The existing legislative framework, officials say, could tempt anti-Western militant groups to use Armenia for channeling funds into various parts of the world. Until now, for example, Armenian banks were not required to check the origin of their cash deposits. But under the newly passed amendments, the CBA will issue them with detailed information which they will have to demand from Armenian and foreign nationals opening bank accounts.


Furthermore, the Central Bank can now freeze those accounts if it believes that they belong to terrorist groups. In that case, account holders will have to prove their innocence if they are to reclaim their money. Some Armenian lawmakers criticized this provision as a violation of the presumption of innocence during the recent debates in the parliament.


But Sarkisian countered that any punitive action by the CBA would be investigated by the law-enforcement agencies and could be challenged in the court. He also dismissed speculation that the anti-terror measures could make Armenia’s banking sector less attractive to foreign investors and weaken the local cash-strapped banks’ ability to attract capital from abroad.

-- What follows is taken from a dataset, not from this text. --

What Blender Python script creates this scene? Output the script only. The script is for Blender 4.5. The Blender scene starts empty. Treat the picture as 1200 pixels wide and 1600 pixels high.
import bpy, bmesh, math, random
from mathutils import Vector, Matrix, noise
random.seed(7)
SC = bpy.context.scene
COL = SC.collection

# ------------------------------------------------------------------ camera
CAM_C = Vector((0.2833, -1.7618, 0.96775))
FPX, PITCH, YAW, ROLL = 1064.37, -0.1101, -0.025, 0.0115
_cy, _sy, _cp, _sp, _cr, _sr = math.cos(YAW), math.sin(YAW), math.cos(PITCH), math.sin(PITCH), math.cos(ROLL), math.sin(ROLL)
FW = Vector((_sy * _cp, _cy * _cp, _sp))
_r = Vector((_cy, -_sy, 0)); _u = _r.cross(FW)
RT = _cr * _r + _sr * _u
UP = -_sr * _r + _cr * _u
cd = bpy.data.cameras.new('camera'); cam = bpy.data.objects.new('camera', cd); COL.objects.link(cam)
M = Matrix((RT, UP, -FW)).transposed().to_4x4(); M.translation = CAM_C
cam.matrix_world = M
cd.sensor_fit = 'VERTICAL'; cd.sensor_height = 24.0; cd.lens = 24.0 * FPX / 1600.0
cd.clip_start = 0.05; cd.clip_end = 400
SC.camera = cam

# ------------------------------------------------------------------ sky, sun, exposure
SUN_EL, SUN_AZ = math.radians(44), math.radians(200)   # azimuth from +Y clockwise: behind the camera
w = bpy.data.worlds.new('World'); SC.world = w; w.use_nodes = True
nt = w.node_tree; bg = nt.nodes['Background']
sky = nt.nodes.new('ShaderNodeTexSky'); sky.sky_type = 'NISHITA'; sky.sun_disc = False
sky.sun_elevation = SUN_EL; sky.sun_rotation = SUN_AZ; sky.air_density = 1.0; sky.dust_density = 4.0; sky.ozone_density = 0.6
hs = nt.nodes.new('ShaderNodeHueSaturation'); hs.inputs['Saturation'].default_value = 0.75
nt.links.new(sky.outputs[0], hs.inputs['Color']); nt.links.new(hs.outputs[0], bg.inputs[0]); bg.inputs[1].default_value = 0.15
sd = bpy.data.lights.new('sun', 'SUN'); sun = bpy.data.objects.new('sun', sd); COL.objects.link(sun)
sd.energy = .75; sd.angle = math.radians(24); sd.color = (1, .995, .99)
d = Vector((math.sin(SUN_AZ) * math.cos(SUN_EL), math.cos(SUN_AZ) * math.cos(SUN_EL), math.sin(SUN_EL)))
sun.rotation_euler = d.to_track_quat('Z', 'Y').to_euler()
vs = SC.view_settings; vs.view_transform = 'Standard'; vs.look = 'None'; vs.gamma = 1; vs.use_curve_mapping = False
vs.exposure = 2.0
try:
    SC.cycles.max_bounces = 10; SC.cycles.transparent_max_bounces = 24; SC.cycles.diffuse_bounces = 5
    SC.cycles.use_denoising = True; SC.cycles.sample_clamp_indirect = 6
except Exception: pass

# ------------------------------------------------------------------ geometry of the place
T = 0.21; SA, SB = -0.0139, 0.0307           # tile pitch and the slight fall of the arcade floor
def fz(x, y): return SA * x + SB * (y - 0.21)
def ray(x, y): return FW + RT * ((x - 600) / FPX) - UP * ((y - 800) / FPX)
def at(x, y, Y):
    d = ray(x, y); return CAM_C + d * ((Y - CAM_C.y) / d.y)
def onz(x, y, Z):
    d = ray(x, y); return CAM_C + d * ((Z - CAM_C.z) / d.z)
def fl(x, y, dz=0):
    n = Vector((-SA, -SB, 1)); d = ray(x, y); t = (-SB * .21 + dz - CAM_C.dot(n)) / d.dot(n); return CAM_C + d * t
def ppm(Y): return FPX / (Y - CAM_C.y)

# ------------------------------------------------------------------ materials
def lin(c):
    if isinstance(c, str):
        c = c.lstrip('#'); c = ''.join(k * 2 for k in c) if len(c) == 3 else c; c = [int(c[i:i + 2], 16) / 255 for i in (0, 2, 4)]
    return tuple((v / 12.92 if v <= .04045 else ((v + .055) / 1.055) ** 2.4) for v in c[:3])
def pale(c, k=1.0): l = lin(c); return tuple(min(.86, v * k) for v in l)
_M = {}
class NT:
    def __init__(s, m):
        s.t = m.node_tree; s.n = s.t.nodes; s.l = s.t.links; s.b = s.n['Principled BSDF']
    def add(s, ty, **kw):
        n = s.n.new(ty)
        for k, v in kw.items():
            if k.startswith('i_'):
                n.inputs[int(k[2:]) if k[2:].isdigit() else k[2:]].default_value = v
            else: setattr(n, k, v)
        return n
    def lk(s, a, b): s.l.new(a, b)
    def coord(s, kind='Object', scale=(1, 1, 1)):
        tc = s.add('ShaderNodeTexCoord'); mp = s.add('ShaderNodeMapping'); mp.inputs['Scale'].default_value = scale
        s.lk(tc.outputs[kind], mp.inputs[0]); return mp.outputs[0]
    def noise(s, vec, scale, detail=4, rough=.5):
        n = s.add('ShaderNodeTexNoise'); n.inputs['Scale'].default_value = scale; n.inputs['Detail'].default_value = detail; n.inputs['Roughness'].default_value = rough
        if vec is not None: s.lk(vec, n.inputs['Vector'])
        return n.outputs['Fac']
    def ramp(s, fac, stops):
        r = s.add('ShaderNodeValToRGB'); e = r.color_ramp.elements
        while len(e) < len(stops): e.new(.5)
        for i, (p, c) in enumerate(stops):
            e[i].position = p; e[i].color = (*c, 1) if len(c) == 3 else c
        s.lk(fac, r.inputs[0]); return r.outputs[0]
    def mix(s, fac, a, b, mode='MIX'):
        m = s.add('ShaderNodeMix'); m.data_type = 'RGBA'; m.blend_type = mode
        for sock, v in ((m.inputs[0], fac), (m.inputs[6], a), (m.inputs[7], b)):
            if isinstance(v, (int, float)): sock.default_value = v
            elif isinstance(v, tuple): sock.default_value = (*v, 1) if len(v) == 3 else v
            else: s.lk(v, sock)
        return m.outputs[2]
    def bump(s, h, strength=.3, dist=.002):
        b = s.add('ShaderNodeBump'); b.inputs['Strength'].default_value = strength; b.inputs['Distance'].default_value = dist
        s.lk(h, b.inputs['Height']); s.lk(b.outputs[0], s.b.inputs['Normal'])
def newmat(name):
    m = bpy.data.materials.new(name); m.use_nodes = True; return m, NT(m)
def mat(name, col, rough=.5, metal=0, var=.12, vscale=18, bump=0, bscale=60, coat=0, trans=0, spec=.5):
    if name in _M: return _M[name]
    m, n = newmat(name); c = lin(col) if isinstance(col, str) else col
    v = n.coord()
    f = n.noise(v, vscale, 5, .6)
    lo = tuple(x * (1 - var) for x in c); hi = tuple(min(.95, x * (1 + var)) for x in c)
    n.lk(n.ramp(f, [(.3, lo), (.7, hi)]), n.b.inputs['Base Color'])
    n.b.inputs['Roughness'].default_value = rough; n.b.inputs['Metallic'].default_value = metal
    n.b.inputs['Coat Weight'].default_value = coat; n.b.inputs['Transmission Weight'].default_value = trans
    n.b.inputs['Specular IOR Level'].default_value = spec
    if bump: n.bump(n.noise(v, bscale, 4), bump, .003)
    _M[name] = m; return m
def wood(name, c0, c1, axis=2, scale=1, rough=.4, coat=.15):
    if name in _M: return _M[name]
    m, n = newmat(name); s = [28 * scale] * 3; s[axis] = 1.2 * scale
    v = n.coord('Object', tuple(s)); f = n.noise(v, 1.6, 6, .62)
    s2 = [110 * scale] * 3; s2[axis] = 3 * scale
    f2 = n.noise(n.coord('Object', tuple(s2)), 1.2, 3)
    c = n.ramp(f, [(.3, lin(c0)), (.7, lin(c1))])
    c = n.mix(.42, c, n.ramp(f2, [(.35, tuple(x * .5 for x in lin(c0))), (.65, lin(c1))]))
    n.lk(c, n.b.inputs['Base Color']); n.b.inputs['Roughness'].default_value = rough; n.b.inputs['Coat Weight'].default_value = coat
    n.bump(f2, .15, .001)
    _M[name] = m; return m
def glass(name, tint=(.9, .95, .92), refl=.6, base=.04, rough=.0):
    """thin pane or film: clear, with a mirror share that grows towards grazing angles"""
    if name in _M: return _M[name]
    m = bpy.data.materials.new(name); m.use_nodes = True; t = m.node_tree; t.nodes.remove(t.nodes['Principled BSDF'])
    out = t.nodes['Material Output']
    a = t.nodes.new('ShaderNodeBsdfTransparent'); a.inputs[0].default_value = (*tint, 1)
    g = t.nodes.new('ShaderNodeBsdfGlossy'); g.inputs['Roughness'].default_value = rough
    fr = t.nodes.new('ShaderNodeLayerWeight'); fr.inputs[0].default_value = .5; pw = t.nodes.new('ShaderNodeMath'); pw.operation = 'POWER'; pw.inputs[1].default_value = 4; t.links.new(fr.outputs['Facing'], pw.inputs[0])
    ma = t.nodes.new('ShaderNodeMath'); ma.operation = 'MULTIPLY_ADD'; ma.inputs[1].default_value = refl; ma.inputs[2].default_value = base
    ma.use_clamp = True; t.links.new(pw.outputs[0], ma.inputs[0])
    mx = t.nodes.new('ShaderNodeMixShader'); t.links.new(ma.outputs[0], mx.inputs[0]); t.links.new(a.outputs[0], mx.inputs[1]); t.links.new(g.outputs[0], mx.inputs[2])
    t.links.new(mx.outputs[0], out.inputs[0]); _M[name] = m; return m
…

“Armenia’s financial system remains reliable and favorable for those business entities or investors that want to engage in legal activities. In fact, this new legislative framework offers them additional incentives and protection,” he said.

Local banks have not challenged, at least publicly, this assertion. HSBC’s Armenian branch declined a comment. A secretary of its top manager explained, bizarrely, that he usually avoids contacts with “rank-and-file journalists” and suggested that he be interviewed by an RFE/RL “chief editor.”

Sarkisian and other government officials admit a direct link between the toughening of the banking legislation and the new U.S. foreign policy priorities stemming from the September 11 terrorist attacks.

The matter has been on the agenda of the U.S.-Armenia Task Force, an inter-governmental body coordinating multimillion-dollar American assistance to Armenia. According to Armenian Finance and Economy Minister Vartan Khachatrian, Yerevan assured Washington earlier this year that "if we discover that any of our banks has accounts that could be used for terrorist acts, they will be immediately frozen."

U.S. reaction to the banking amendments is not yet known. Officials at the U.S. embassy in Yerevan could not be reached for comment. They have previously praised the Armenian government’s cooperation with the U.S.-led global fight against terror. Over the past year, American warplanes have used Armenia’s air space for anti-terror missions in Central Asia.

The U.S. should be particularly attentive towards one of Armenia’s neighbors and closest partners: Iran. The Islamic Republic was accused by President George W. Bush of being part of a global “axis of evil” earlier this year. And although it has not been a target of the U.S. anti-terror drive, Tehran remains on the State Department list of governments sponsoring international terrorism.

Officials in Yerevan, meanwhile, claim that so far there have been no instances of outlawed militant groups attempting to use Armenian territory financially or otherwise. “Thank God, we have avoided such problems so far,” Vartan Yeghiazarian, chief of Interpol’s bureau in the Armenian capital, told RFE/RL.

Despite that, Yeghiazarian said, the authorities remain on their guard. “A special [anti-terror] database has been created here, and we are very closely looking at the possible entry of such individuals into Armenia,” he said. “Not just their physical presence in Armenia, but also their possible financial and economic activities, connections and so on.”